§ **Exercise brief**
Go through the data below and copy it exactly, skipping every picture.
━━━━━ Source material ━━━━━
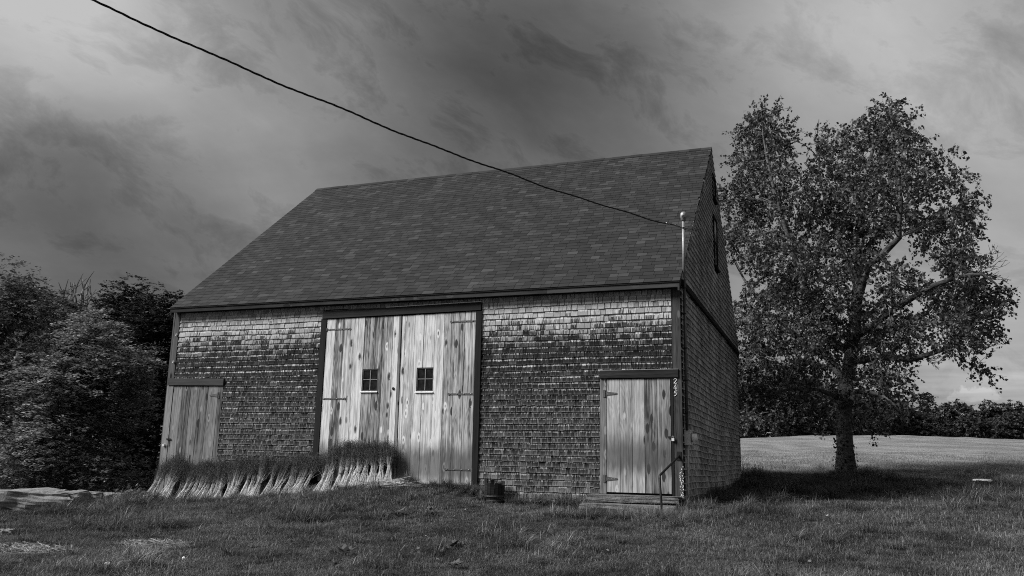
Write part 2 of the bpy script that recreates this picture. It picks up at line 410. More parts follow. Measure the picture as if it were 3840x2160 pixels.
MAT['birch_bark'] = mat('birch bark', m_bark(.015, .15))
MAT['bark'] = mat('dark bark', m_bark(.02, .10, False))
MAT['dead_wood'] = mat('dead twig wood', m_bark(.06, .2, False))

# ------------------------------------------------------------------ terrain
_gy = np.array([-60, -16, -8, -3, 0, 6, 10, 13.4, 22, 34, 48, 58, 70, 90, 130, 400], float)
_gz = np.array([-1.3, -1.1, -.84, -.50, -.22, -.12, .10, .36, .85, 1.65, 2.75, 3.10, 2.95, 2.4, 1.8, 1.0], float)
def _gspl(y):   # smooth piecewise (monotone cubic via averaged slopes)
    y = np.clip(y, _gy[0], _gy[-1]); h = np.diff(_gy); d = np.diff(_gz)/h
    m = np.empty_like(_gz); m[0] = d[0]; m[-1] = d[-1]; m[1:-1] = (d[:-1]*h[1:]+d[1:]*h[:-1])/(h[1:]+h[:-1])
    i = np.clip(np.searchsorted(_gy, y)-1, 0, len(h)-1); s = (y-_gy[i])/h[i]
    return (_gz[i]*(1+2*s)*(1-s)**2+h[i]*m[i]*s*(1-s)**2+_gz[i+1]*s*s*(3-2*s)+h[i]*m[i+1]*s*s*(s-1))
def sstep(a, b, x):
    s = np.clip((x-a)/(b-a), 0, 1); return s*s*(3-2*s)
def terr(x, y):
    x = np.asarray(x, float); y = np.asarray(y, float)
    z = _gspl(y)
    far = sstep(20, 55, y)
    z = z - far*np.minimum(((x-18)/10)**2*.33, 3.0)*(1-sstep(90, 160, y))
    near = np.exp(-(np.minimum(y+.2, 0)/3.0)**2)*(y < 6)
    z = z + .27*np.exp(-((x-6.3)/1.55)**4)*np.exp(-(np.minimum(y+.2, 0)/1.7)**2)*(y < 8)
    z = z - .20*sstep(4.6, 1.0, x)*np.exp(-((y+.2)/4.0)**2)
    z = z - .10*np.exp(-((x-10.7)/1.4)**2)*np.exp(-((y+1.0)/.7)**2)
    z = z - (1.3*sstep(-.4, -7, x))*sstep(-6, 1.5, y-.25*(x+2))*(1-sstep(60, 120, y))
    z = z - .5*sstep(-4, -20, x)
    b = .025*np.sin(x*1.3+y*.7)*np.sin(y*1.1-x*.4)+.018*np.sin(x*2.9-1+y*.5)*np.sin(y*2.3+.7)
    return z+b
def tz(x, y): return float(terr(x, y))
def hit(px, py):
    d = ray(px, py); tt = 4.0
    for _ in range(4000):
        p = CAM+d*tt
        if p[2] < tz(p[0], p[1]): return p
        tt += .02 if tt < 40 else .1
    return p
def at(px, py, dist):
    d = ray(px, py); return CAM+d*dist/math.hypot(d[0], d[1])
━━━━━
§ **Written reply**
Write part 2 of the bpy script that recreates this picture. It picks up at line 410. More parts follow. Measure the picture as if it were 3840x2160 pixels.
MAT['birch_bark'] = mat('birch bark', m_bark(.015, .15))
MAT['bark'] = mat('dark bark', m_bark(.02, .10, False))
MAT['dead_wood'] = mat('dead twig wood', m_bark(.06, .2, False))

# ------------------------------------------------------------------ terrain
_gy = np.array([-60, -16, -8, -3, 0, 6, 10, 13.4, 22, 34, 48, 58, 70, 90, 130, 400], float)
_gz = np.array([-1.3, -1.1, -.84, -.50, -.22, -.12, .10, .36, .85, 1.65, 2.75, 3.10, 2.95, 2.4, 1.8, 1.0], float)
def _gspl(y):   # smooth piecewise (monotone cubic via averaged slopes)
    y = np.clip(y, _gy[0], _gy[-1]); h = np.diff(_gy); d = np.diff(_gz)/h
    m = np.empty_like(_gz); m[0] = d[0]; m[-1] = d[-1]; m[1:-1] = (d[:-1]*h[1:]+d[1:]*h[:-1])/(h[1:]+h[:-1])
    i = np.clip(np.searchsorted(_gy, y)-1, 0, len(h)-1); s = (y-_gy[i])/h[i]
    return (_gz[i]*(1+2*s)*(1-s)**2+h[i]*m[i]*s*(1-s)**2+_gz[i+1]*s*s*(3-2*s)+h[i]*m[i+1]*s*s*(s-1))
def sstep(a, b, x):
    s = np.clip((x-a)/(b-a), 0, 1); return s*s*(3-2*s)
def terr(x, y):
    x = np.asarray(x, float); y = np.asarray(y, float)
    z = _gspl(y)
    far = sstep(20, 55, y)
    z = z - far*np.minimum(((x-18)/10)**2*.33, 3.0)*(1-sstep(90, 160, y))
    near = np.exp(-(np.minimum(y+.2, 0)/3.0)**2)*(y < 6)
    z = z + .27*np.exp(-((x-6.3)/1.55)**4)*np.exp(-(np.minimum(y+.2, 0)/1.7)**2)*(y < 8)
    z = z - .20*sstep(4.6, 1.0, x)*np.exp(-((y+.2)/4.0)**2)
    z = z - .10*np.exp(-((x-10.7)/1.4)**2)*np.exp(-((y+1.0)/.7)**2)
    z = z - (1.3*sstep(-.4, -7, x))*sstep(-6, 1.5, y-.25*(x+2))*(1-sstep(60, 120, y))
    z = z - .5*sstep(-4, -20, x)
    b = .025*np.sin(x*1.3+y*.7)*np.sin(y*1.1-x*.4)+.018*np.sin(x*2.9-1+y*.5)*np.sin(y*2.3+.7)
    return z+b
def tz(x, y): return float(terr(x, y))
def hit(px, py):
    d = ray(px, py); tt = 4.0
    for _ in range(4000):
        p = CAM+d*tt
        if p[2] < tz(p[0], p[1]): return p
        tt += .02 if tt < 40 else .1
    return p
def at(px, py, dist):
    d = ray(px, py); return CAM+d*dist/math.hypot(d[0], d[1])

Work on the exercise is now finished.